There’s no loss over love. Yea, so everything is over, nothing left, all gone in the wind. And it hurts? Yes! It has to hurt! Because you had dreams, everything planned out, you could play and replay your whole life together in your head, they were perfect, everything looked beautiful. Yes! It should hurt.

After a breakup, there’s usually going to be some part of you that wishes things turned out differently, even if you initiated it. When you’re not in the midst of the relationship, it’s easy to remember the good parts and forget the bad ones. But no matter who ended things, they ended for a reason. So yes, it’s gonna hurt, but this isn’t something you should regret. The good news is, there’s probably a lesson to be learned. Was there something you discovered about yourself regarding what you want or need so that your next relationship isn’t a repeat of this pattern when you’re ready to move on? Make a list of these insights and resolve to follow them in this most important part of your life. And if you find that, you are labelling yourself a “failure” or putting yourself down in some other way. Remember that relationships don’t fail, they run their course.

This is the time to reconnect with yourself and perhaps others in your life that you may have had little time for, instead of regretting. But it’s your choice as to whether the breakup remains a source of pain for you or an invaluable basis for personal growth.

We all have the power to pick our attitudes. Look upon being free of a relationship that wasn’t working as a good thing. Expect sad moments here and there, but don’t forget that the relationship you’re ending was not without pain either. By utilizing your inner resources and the sources of support you already have around you. Resolve to make this breakup the start of an exciting new beginning!

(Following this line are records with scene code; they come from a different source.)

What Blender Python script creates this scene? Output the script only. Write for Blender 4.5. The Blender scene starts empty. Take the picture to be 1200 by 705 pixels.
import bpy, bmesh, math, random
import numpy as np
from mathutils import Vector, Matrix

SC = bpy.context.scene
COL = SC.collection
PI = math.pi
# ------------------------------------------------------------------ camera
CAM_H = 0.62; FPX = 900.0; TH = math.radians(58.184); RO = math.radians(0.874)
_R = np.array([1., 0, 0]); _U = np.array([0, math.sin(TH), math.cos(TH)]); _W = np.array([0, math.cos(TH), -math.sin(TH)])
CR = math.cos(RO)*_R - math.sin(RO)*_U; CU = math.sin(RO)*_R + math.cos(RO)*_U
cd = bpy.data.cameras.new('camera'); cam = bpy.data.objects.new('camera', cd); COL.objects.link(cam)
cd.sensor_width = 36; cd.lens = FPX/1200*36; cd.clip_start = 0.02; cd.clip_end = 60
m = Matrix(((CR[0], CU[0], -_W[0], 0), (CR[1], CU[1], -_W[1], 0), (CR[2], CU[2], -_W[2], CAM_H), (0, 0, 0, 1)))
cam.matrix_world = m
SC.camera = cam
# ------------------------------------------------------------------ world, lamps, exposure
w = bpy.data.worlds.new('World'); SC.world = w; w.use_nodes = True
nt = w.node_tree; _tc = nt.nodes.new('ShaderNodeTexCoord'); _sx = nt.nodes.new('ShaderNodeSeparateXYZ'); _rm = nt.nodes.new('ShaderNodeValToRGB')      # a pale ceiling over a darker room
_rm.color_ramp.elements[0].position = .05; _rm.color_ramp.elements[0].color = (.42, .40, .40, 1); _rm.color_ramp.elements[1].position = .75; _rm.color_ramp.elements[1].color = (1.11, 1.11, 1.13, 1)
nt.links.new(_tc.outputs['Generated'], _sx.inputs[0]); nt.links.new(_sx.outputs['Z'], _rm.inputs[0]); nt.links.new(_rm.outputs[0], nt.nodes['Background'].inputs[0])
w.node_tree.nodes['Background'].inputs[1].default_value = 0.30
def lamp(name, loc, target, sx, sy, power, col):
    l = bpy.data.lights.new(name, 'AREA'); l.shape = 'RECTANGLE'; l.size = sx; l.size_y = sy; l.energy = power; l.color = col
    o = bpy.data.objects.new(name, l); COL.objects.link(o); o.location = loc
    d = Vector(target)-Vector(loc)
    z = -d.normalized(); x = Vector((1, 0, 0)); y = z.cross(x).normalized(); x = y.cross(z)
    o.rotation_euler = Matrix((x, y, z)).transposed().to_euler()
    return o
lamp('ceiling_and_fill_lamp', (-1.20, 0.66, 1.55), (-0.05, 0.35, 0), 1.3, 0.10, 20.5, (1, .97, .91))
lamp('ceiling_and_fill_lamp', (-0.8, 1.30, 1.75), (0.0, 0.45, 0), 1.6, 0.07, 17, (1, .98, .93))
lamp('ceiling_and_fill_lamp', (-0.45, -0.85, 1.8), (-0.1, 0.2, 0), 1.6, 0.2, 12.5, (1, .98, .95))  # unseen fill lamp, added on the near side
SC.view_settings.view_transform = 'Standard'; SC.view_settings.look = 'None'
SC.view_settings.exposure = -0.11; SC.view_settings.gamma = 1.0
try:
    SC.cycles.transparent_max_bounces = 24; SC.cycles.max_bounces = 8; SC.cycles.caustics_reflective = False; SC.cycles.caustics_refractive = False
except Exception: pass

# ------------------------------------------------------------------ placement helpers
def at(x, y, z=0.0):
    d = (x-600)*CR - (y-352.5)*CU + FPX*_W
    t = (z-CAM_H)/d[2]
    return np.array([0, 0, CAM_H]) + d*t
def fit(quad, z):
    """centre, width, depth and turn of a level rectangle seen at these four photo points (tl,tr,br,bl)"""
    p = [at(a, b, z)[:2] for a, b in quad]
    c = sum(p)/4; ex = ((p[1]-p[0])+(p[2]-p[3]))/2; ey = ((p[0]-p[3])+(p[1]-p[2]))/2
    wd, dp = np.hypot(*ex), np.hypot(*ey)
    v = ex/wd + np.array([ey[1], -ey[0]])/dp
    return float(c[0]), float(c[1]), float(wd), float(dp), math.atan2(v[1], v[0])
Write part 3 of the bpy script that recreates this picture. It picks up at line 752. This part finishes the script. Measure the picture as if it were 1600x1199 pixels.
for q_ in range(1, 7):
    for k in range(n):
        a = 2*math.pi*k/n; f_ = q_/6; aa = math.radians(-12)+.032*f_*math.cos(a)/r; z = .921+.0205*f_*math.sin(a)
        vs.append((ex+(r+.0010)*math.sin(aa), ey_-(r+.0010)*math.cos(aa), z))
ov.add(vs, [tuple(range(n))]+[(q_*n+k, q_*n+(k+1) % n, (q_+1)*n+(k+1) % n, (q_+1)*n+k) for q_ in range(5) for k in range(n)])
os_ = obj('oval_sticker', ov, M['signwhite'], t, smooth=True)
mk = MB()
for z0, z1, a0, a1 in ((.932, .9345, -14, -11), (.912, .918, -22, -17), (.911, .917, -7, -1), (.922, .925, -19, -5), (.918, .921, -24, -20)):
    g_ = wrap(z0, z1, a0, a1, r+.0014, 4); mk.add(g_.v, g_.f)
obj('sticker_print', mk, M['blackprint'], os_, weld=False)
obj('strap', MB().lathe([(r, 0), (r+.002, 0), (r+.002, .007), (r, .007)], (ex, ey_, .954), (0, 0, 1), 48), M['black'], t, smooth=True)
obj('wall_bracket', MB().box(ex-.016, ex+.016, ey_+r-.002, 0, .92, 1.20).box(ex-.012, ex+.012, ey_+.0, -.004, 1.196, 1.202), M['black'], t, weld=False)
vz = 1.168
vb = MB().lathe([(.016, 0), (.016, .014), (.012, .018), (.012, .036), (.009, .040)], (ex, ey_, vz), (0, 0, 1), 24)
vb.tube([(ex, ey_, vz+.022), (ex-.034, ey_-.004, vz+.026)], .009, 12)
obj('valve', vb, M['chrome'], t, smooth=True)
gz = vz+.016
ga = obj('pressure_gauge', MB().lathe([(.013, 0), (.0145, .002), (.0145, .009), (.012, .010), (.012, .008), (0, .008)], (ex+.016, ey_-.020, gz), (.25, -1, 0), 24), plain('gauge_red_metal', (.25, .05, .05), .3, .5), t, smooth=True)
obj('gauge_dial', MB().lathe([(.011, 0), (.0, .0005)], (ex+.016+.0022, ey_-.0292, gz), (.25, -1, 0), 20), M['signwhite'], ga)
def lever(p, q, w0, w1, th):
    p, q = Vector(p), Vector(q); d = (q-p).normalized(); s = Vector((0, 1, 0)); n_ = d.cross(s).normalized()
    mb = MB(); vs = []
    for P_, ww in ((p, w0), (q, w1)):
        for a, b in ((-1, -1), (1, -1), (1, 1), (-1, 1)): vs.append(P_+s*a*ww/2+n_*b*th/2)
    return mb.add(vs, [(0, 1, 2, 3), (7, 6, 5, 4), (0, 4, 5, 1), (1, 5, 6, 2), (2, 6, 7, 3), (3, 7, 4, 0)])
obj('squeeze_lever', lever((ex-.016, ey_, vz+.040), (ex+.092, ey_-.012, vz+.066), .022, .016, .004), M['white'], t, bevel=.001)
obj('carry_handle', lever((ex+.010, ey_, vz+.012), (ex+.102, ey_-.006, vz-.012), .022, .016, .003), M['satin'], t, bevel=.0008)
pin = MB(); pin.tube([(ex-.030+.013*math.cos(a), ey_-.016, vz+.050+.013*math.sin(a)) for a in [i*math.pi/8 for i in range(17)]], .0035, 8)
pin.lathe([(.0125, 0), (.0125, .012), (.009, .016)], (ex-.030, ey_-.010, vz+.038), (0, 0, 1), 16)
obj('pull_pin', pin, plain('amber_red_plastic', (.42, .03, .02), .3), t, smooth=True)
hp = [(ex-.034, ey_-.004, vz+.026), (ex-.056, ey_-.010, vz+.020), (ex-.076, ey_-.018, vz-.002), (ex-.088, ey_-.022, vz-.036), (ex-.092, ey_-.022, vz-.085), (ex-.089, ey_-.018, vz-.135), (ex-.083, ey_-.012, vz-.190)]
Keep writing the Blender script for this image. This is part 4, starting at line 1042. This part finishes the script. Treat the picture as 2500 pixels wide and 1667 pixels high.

According to psychology, often times, trauma or pain fuel great change in people either positively or negatively. In a way, losing someone you have loved can cause that much pain if it was so deep. All there is to do is to transform every bit of it into positive energy. Like a refinery turns crude oil into fuel and all of that, soak it up, feel everything but let it change you the right way.

Unfortunately, in some cases, we refuse to let in light, because we need closure, some sort of affirmation, still believing it could work. So, some keep going back and forth. This is just illusions, but for the sake of it, you have to let yourself out some way.

These are a few things you could do to get yourself together
  1. Resolve to move on

Since we get what we focus on, if you focus on moving on, that’s what you get.  If you don’t resolve that it’s time to get moving, how are you supposed to ever be happy again? Make the decision to do and be different. It will be hard at first, but eventually you’ll heal and this will all be a distant memory.

  1. Give yourself closure.

Wanting perfect closure will keep you stuck just like not making the decision to move on. That’s why even in the wake of a breakup you didn’t want and didn’t invite. It’s important to give yourself the gift of closure.

  1. Focus on the other successes in your life.

There’s a reason why every relationship professional under the sun mentions that now is an excellent time to dive into your personal hobbies, career and other relationships. Because changing your focus away from what you’ve lost and back onto yourself has such powerful, transformative effects. A breakup is a time for rebirth. To reclaim the pieces of yourself that you’ve ignored or didn’t have time to express while you were in your relationship.

  1. Use affirmations to get through the painful times.

Since the pain of losing a relationship comes and goes in waves, it can be really helpful to have a plan for what to say to yourself when the grief hits you. At those dark times, using positive affirmations really comes in handy.

A few that have helped me are:

“Whatever is meant to be, will be.”

“This is all for the best.”

“If our relationship was all right, we’d still be doing it.”

  1. Make a plan and see it through.

Sometimes you just need another go-around to see your relationship with your ex was really meant to be. There are actually times when it makes sense to give your relationship another go-around. Take the perspective after a careful thought. If you deeply feel like things must be repaired between the two of you, then it’s an option worth exploring. If your ex seems open to it and you feel like you need to, you might want to consider reconciling.